◆ SHORT EXERCISE
Return each line containing "Python".

◆ RECORD EXTRACTS
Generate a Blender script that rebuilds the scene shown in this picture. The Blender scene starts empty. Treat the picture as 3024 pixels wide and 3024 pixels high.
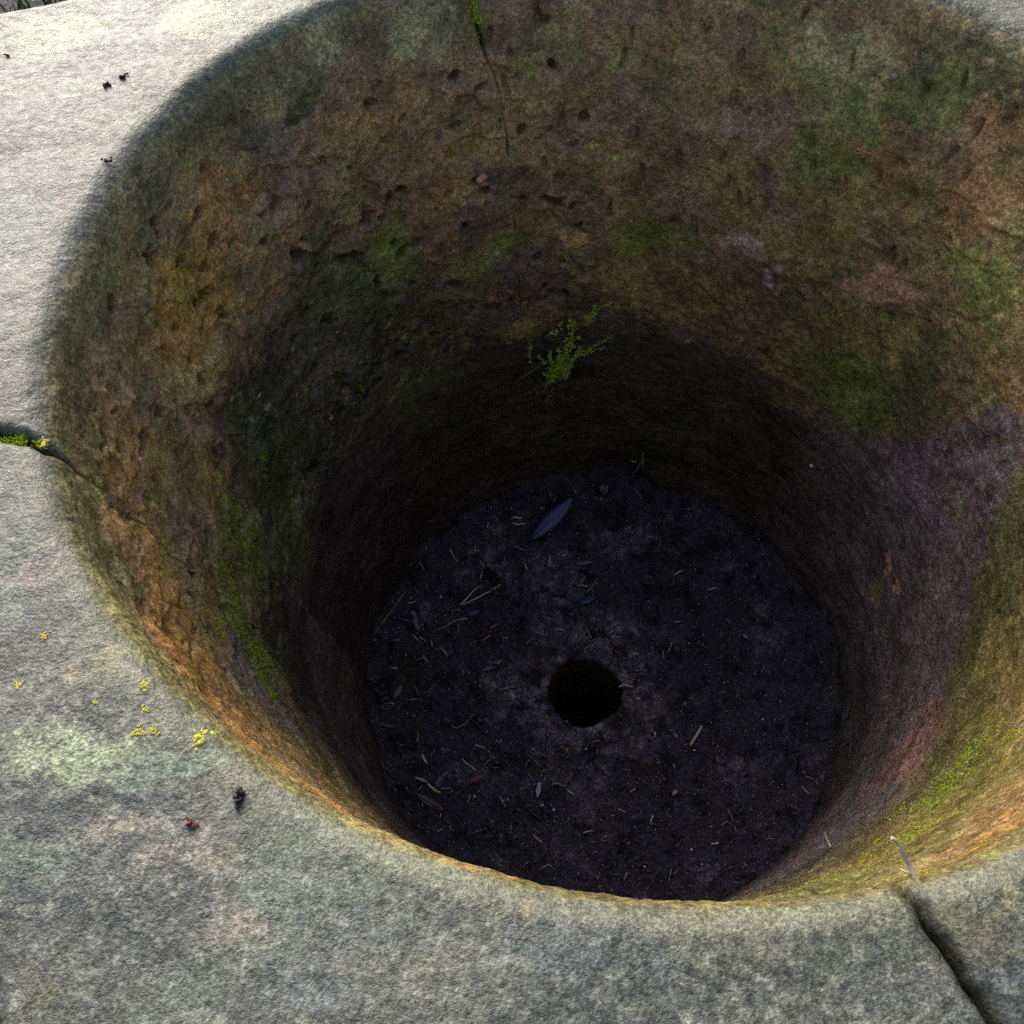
import bpy, math, random
import numpy as np
from mathutils import Vector, Matrix

rad = math.radians
S = 0.5                      # scene unit: rim radius 1 -> 0.5 m
# ------------------------------------------------------------------ camera, light
scene = bpy.context.scene
scene.view_settings.view_transform = 'Standard'
scene.view_settings.look = 'None'
scene.view_settings.gamma = 1.0
scene.view_settings.use_curve_mapping = False
scene.view_settings.exposure = 1.05

cam_d = bpy.data.cameras.new('camera')
cam = bpy.data.objects.new('camera', cam_d)
scene.collection.objects.link(cam)
scene.camera = cam
pitch, roll = 1.0115, -0.0365
fwd = Vector((0, math.cos(pitch), -math.sin(pitch)))
up0 = Vector((0, math.sin(pitch), math.cos(pitch)))
rt0 = Vector((1, 0, 0))
rt = math.cos(roll) * rt0 + math.sin(roll) * up0
up = -math.sin(roll) * rt0 + math.cos(roll) * up0
M = Matrix((rt, up, -fwd)).transposed().to_4x4()
M.translation = Vector((-0.2585, -1.2445, 1.2463)) * S
cam.matrix_world = M
cam_d.sensor_fit = 'HORIZONTAL'
cam_d.sensor_width = 36.0
cam_d.lens = 36.0 * 3006.07 / 3024.0
cam_d.clip_start = 0.01
cam_d.clip_end = 200
scene.render.filter_size = 0.85
scene.cycles.use_adaptive_sampling = False
scene.cycles.use_denoising = False
scene.cycles.sample_clamp_indirect = 0.6

SUN_AZ, SUN_EL = 112.0, 29.0          # degrees, azimuth counter-clockwise from +x
world = bpy.data.worlds.new('World')
scene.world = world
world.use_nodes = True
wn = world.node_tree
wn.nodes.clear()
sky = wn.nodes.new('ShaderNodeTexSky')
sky.sky_type = 'NISHITA'
sky.sun_disc = False
sky.sun_elevation = rad(SUN_EL)
sky.sun_rotation = rad(90 - SUN_AZ)
sky.air_density = 0.55
sky.dust_density = 5.0
sky.ozone_density = 1.6
bg = wn.nodes.new('ShaderNodeBackground')
bg.inputs['Strength'].default_value = 0.14
wo = wn.nodes.new('ShaderNodeOutputWorld')
wn.links.new(sky.outputs[0], bg.inputs[0])
wn.links.new(bg.outputs[0], wo.inputs[0])

sun_d = bpy.data.lights.new('sun', 'SUN')
sun_d.energy = 0.9
sun_d.angle = rad(38)
sun_d.color = (1.0, 0.97, 0.92)
sun = bpy.data.objects.new('sun', sun_d)
scene.collection.objects.link(sun)
sdir = Vector((math.cos(rad(SUN_AZ)) * math.cos(rad(SUN_EL)), math.sin(rad(SUN_AZ)) * math.cos(rad(SUN_EL)), math.sin(rad(SUN_EL))))
sun.rotation_euler = sdir.to_track_quat('Z', 'Y').to_euler()
sun.location = sdir * 5

# ------------------------------------------------------------------ helpers
RNG = np.random.default_rng(7)
random.seed(7)
_perm = RNG.permutation(512).astype(np.int64)
_perm = np.concatenate([_perm, _perm])
_gr = RNG.normal(size=(512, 3))
_gr /= np.linalg.norm(_gr, axis=1)[:, None]

def perlin(P):
    P = np.asarray(P, float)
    i = np.floor(P).astype(np.int64)
    f = P - i
    u = f * f * f * (f * (f * 6 - 15) + 10)
    i &= 511
    out = 0
    for dx in (0, 1):
        wx = u[:, 0] if dx else 1 - u[:, 0]
        a = _perm[(i[:, 0] + dx) & 511]
        for dy in (0, 1):
            wy = wx * (u[:, 1] if dy else 1 - u[:, 1])
            b = _perm[(a + i[:, 1] + dy) & 511]
            for dz in (0, 1):
                w = wy * (u[:, 2] if dz else 1 - u[:, 2])
                g = _gr[_perm[(b + i[:, 2] + dz) & 511] & 511]
                out = out + w * (g[:, 0] * (f[:, 0] - dx) + g[:, 1] * (f[:, 1] - dy) + g[:, 2] * (f[:, 2] - dz))
    return out * 1.5

def fbm(P, o=4, g=0.5, off=0.0):
    P = np.asarray(P, float) + off
    a, s, t = 1.0, 0.0, 0.0
    for k in range(o):
        s = s + a * perlin(P * 2.03 ** k + 17.3 * k)
        t += a
        a *= g
    return s / t * 1.4

def sst(a, b, x):
    t = np.clip((x - a) / (b - a), 0, 1)
    return t * t * (3 - 2 * t)

def mix(A, B, f):
    return A + (np.asarray(B) - A) * f[:, None]

col_link = scene.collection.objects.link

def mesh_np(name, V, quads=None, tris=None, mat=None, col=None, smooth=True, parent=None):
    me = bpy.data.meshes.new(name)
    V = np.asarray(V, np.float32)
    nq = 0 if quads is None else len(quads)
    nt = 0 if tris is None else len(tris)
    loops, starts = [], []
    if nq:
        loops.append(np.asarray(quads, np.int32).ravel()); starts.append(np.arange(nq, dtype=np.int32) * 4)
    if nt:
        loops.append(np.asarray(tris, np.int32).ravel()); starts.append(nq * 4 + np.arange(nt, dtype=np.int32) * 3)
    loops = np.concatenate(loops); starts = np.concatenate(starts)
    me.vertices.add(len(V)); me.vertices.foreach_set('co', V.ravel())
    me.loops.add(len(loops)); me.loops.foreach_set('vertex_index', loops)
    me.polygons.add(nq + nt); me.polygons.foreach_set('loop_start', starts)
    me.update(calc_edges=True)
    me.polygons.foreach_set('use_smooth', np.full(nq + nt, smooth, dtype=bool))
    if col is not None:
        at = me.color_attributes.new('Col', 'FLOAT_COLOR', 'POINT')
        c4 = np.ones((len(V), 4), np.float32); c4[:, :3] = np.clip(col, 0.0, 1.0)
        at.data.foreach_set('color', c4.ravel())
    me.validate()
    if mat: me.materials.append(mat)
    o = bpy.data.objects.new(name, me)
    col_link(o)
    if parent: o.parent = parent
    return o

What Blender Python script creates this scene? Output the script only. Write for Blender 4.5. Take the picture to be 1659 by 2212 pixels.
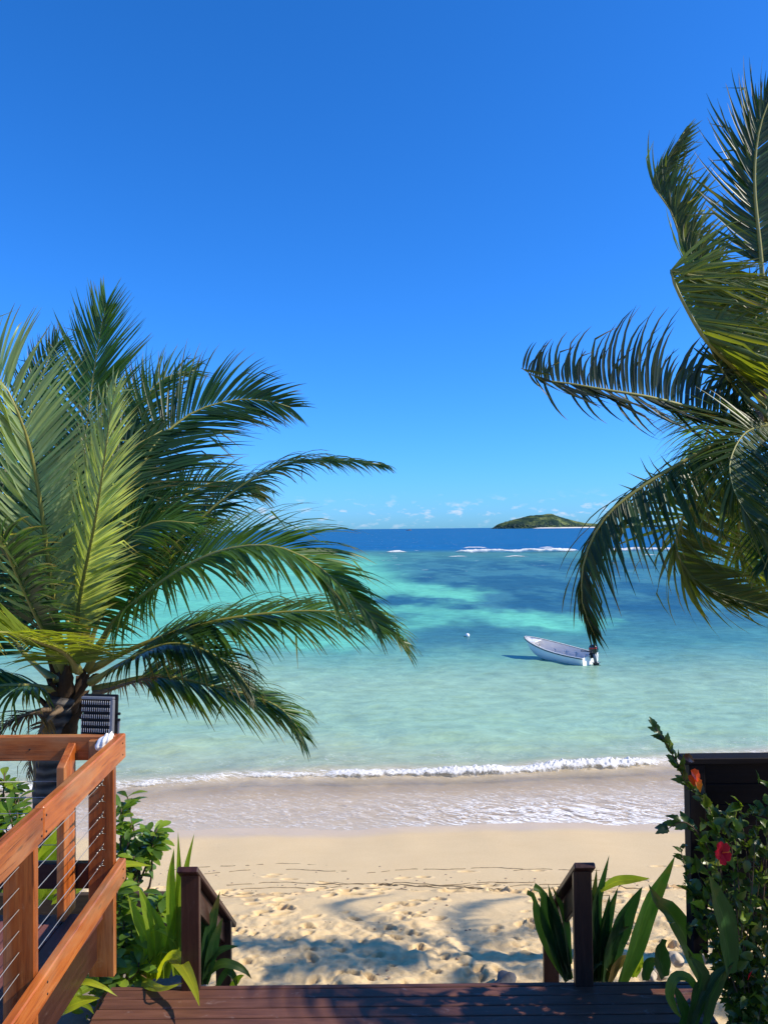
import bpy, bmesh, math, random
import numpy as np
from mathutils import Vector, Matrix

random.seed(11)
RNG = np.random.default_rng(7)
S = bpy.context.scene
COL = S.collection
for o in list(bpy.data.objects):
    bpy.data.objects.remove(o, do_unlink=True)

# ------------------------------------------------------------------ camera
CAM_Z = 7.2
cd = bpy.data.cameras.new('camera')
cam = bpy.data.objects.new('camera', cd)
COL.objects.link(cam)
cd.sensor_fit = 'AUTO'
cd.sensor_width = 36.0
cd.lens = 36.0 * 759.0 / 1024.0
cd.clip_start = 0.05
cd.clip_end = 30000
CAM_R = (Matrix.Rotation(math.radians(91.25), 3, 'X') @ Matrix.Rotation(math.radians(-0.6), 3, 'Z'))
cam.matrix_world = Matrix.Translation((0, 0, CAM_Z)) @ CAM_R.to_4x4()
S.camera = cam

# ------------------------------------------------------------------ light
SUN = Vector((0.757, -0.115, 0.640)).normalized()
world = bpy.data.worlds.new('World')
S.world = world
world.use_nodes = True
wn = world.node_tree
wn.nodes.clear()
w_out = wn.nodes.new('ShaderNodeOutputWorld')
w_bg = wn.nodes.new('ShaderNodeBackground')
w_sky = wn.nodes.new('ShaderNodeTexSky')
w_sky.sky_type = 'NISHITA'
w_sky.sun_disc = False
w_sky.sun_elevation = math.asin(SUN.z)
w_sky.sun_rotation = math.atan2(SUN.x, SUN.y)
w_sky.altitude = 0
w_sky.air_density = 1.0
w_sky.dust_density = 0.35
w_sky.ozone_density = 3.0
w_bg.inputs['Strength'].default_value = 0.125
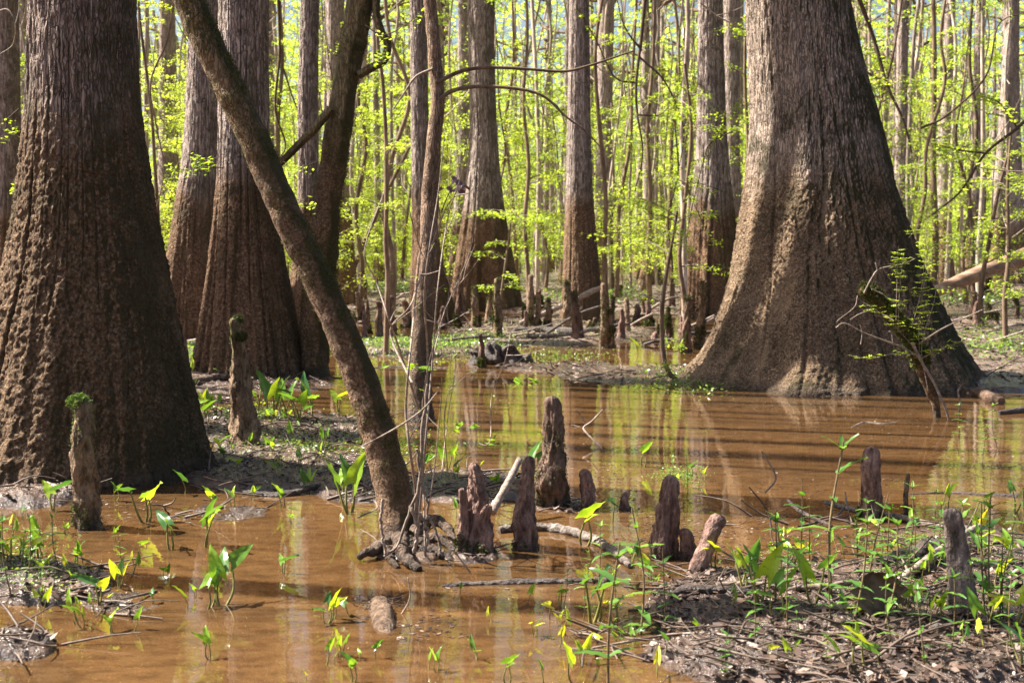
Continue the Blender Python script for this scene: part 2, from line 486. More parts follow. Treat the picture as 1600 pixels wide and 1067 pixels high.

◆ RESULT OF THE EXERCISE
What Blender Python script creates this scene? Output the script only. Write for Blender 4.5. Take the picture to be 1659 by 2212 pixels.
Continue the Blender Python script for this scene: part 2, from line 486. More parts follow. Treat the picture as 1600 pixels wide and 1067 pixels high.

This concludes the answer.